Mais de cinco mil processos findos e ativos tramitam na Segunda Instância do Poder Judiciário de Mato Grosso, referentes a realização de concursos públicos. As situações são inúmeras, mas uma grande parte trata-se de questionamentos de editais que, em alguns casos, fazem exigências consideradas esdrúxulas, dando margem à judicialização.
Em muitos casos fica evidente a desqualificação das empresas contratadas para organizar os certames. Em outros, a falta de responsabilidade de gestores públicos. Isso porque, em diversos processos revela-se um grande número de realização de novos concursos na vigência do prazo de validade do anterior e ainda contratação a título precário dentro do prazo de vigência do certame.
Por conta deste tipo de conduta, há muitos casos de pessoas que passaram dentro do número de vagas previsto no edital e não foram chamadas de imediato, tendo que se valer de ações judiciais para garantir a posse. Antes a aprovação dentro do número de vagas era apenas uma mera expectativa de direito, hoje já é considerado um direito subjetivo à nomeação por todos os tribunais.
Diante de tantas falácias, o presidente da Comissão de Concursos do Tribunal de Justiça de Mato Grosso, desembargador Paulo da Cunha, pondera que a judicialização não acaba sendo ruim, mas necessária. "Quando um edital lesa um direito, ele não pode escapar da apreciação da Justiça. O edital é um ato administrativo, portanto é fonte secundária do Direito e não se sustenta se não tiver em consonância com a lei". O magistrado destaca ainda a necessidade de se ter primor na elaboração do edital.
O gerente de Exames e Concursos da Secretaria de Articulação e Relações Institucionais (SARI) da UFMT, Abrahão Lincon de Oliveira, destaca que alguns editais exageram quanto às medidas de segurança do concurso e outros quanto aos requisitos para a investidura no cargo. Alguns proíbem inclusive do candidato levar lanche devido a episódio de ter sido encontrado um celular dentro de um pacotinho de barra de cereal. Ele lembra que este tipo de controle não deve ser feito via edital, mas pelos fiscais de sala. Outros requerem experiência mínima de um ano para a investidura no cargo. "Isso a gente não coloca nos nossos editais porque tem a Lei do 1º Emprego", destaca.

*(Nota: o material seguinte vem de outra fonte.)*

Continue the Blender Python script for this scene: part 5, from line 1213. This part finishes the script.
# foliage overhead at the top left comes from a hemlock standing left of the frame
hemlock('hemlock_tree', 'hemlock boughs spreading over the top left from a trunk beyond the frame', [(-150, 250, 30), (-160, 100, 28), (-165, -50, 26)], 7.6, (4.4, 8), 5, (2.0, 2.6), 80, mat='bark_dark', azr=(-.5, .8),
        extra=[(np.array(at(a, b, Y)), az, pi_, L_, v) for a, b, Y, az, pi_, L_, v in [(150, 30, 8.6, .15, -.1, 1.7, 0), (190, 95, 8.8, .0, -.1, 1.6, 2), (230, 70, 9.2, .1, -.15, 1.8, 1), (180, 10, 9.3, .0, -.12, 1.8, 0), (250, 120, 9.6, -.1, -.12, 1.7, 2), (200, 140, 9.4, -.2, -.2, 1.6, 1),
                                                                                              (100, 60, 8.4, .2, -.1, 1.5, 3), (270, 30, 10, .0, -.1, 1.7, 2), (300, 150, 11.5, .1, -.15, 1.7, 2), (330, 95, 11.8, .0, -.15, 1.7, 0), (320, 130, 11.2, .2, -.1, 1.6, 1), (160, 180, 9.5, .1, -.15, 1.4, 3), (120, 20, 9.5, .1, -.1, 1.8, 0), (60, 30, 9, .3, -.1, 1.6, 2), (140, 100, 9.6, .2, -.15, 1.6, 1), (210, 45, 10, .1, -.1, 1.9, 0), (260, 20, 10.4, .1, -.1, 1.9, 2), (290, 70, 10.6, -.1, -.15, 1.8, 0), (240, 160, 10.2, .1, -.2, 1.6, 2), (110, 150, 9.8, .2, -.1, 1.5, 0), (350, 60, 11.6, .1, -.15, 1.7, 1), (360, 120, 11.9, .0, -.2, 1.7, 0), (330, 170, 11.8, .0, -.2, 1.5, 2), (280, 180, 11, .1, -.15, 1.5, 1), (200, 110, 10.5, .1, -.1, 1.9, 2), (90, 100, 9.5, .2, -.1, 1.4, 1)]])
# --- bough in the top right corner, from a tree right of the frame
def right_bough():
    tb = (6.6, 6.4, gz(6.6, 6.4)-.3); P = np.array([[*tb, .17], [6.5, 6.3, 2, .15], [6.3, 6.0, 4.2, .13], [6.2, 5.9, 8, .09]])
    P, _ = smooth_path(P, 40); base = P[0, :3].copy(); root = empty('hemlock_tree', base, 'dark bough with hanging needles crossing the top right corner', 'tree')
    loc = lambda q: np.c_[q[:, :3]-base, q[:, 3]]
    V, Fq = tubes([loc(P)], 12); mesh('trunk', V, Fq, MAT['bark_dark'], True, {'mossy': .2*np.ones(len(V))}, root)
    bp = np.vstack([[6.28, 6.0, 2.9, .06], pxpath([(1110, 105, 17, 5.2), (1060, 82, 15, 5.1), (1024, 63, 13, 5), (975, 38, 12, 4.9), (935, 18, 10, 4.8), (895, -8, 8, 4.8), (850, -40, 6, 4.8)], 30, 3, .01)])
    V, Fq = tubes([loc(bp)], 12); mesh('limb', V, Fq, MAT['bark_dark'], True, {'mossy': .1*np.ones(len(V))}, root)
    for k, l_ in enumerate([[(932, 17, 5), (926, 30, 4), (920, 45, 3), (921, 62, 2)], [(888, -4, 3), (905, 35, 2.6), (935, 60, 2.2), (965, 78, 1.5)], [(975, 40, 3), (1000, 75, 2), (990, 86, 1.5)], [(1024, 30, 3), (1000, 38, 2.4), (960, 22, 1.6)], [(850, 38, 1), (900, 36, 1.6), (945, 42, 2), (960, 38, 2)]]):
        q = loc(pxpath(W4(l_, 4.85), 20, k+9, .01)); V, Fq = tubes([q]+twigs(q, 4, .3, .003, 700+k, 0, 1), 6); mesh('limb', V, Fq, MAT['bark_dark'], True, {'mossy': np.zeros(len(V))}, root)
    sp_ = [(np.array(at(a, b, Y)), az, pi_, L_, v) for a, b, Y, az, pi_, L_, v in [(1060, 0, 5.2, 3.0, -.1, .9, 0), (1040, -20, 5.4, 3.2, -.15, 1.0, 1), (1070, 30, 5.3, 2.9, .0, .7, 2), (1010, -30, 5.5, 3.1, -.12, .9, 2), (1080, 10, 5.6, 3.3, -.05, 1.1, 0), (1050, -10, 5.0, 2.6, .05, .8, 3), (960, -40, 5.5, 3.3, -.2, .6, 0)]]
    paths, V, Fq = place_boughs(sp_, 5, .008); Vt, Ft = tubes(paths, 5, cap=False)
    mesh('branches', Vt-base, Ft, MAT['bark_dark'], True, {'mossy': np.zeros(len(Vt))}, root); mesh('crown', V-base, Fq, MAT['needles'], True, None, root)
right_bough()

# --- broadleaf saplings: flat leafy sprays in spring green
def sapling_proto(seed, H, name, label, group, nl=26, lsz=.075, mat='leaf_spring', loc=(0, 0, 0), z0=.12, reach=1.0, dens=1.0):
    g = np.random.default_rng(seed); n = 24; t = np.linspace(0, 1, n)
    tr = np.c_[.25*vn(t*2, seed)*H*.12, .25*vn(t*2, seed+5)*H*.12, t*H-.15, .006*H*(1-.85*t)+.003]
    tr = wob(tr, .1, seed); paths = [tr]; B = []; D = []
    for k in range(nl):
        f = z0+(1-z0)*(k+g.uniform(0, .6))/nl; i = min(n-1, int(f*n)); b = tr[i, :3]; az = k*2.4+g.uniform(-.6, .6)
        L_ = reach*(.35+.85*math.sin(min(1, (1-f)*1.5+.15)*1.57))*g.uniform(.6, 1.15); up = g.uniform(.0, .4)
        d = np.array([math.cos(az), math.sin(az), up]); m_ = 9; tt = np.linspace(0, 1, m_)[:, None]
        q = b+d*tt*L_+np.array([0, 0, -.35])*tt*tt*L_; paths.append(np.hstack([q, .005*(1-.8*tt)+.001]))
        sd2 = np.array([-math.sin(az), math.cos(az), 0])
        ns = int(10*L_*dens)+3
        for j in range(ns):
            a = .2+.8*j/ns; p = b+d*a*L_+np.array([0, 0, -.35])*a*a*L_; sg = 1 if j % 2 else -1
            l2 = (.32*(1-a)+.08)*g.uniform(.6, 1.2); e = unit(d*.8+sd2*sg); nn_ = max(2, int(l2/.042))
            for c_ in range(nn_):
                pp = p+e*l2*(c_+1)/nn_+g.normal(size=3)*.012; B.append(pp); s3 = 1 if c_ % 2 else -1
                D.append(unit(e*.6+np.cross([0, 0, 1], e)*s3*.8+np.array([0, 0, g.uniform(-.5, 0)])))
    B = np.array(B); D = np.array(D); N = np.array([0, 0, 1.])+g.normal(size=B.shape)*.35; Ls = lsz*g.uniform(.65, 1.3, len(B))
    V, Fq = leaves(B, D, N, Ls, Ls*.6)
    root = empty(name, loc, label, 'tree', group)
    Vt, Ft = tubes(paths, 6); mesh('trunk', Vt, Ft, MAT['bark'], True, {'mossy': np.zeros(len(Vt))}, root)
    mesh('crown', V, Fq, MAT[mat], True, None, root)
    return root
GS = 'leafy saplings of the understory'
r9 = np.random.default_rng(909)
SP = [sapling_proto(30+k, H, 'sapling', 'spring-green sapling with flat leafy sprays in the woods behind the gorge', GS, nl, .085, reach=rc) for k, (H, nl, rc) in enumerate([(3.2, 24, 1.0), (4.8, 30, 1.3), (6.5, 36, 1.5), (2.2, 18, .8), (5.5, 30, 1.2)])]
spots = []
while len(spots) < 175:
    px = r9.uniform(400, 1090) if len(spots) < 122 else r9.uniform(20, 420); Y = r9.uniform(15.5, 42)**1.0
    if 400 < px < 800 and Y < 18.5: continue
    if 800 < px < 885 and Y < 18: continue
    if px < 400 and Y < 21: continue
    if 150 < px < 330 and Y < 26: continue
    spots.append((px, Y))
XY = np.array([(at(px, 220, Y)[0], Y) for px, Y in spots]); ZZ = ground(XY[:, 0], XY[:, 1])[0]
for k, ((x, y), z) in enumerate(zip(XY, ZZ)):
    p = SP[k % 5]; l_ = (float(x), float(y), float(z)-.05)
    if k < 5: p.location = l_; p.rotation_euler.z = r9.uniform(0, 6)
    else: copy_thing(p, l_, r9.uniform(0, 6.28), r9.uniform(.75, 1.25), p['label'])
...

O edital de um concurso da Polícia Civil, na Bahia, acabou virando assunto de repercussão nacional, em razão de algumas exigências digamos "inusitadas". Para os cargos de delegada, escrivã e investigadora exigia-se que as candidatas fizessem exame ginecológico ou atestasse a virgindade. A situação deu margem a inúmeros protestos pelo fato do requisito não ter relação alguma com as atribuições do cargo.
Além disso, alguns editais não se atentam para as características de cada carreira e pecam ao estabelecer remuneração e carga horária, como ocorreu com o edital lançado recentemente pela Assembleia Legislativa de Mato Grosso, que classificava o radialista como profissional com ensino médio, mesmo a UFMT formando vários profissionais nessa área todo ano.
O edital foi retirado da praça para ajustes e até agora não foi relançado. Conforme o advogado do Movimento de Combate à Corrupção, Vilson Nery, a empresa escolhida para organizar o certame é desqualificada, nunca preparou um único concurso, e se continuar à frente o processo seletivo estará fadado ao fracasso.
"Se essa banca continuar este concurso será aquele que nunca vai acabar, porque vai ser questionado eternamente na Justiça. O segundo edital que fizeram ficou ainda pior que o primeiro. Há muitos critérios subjetivos e quando trata da segunda etapa do exame, a prova prática, não há detalhamentos de como ela irá ocorrer".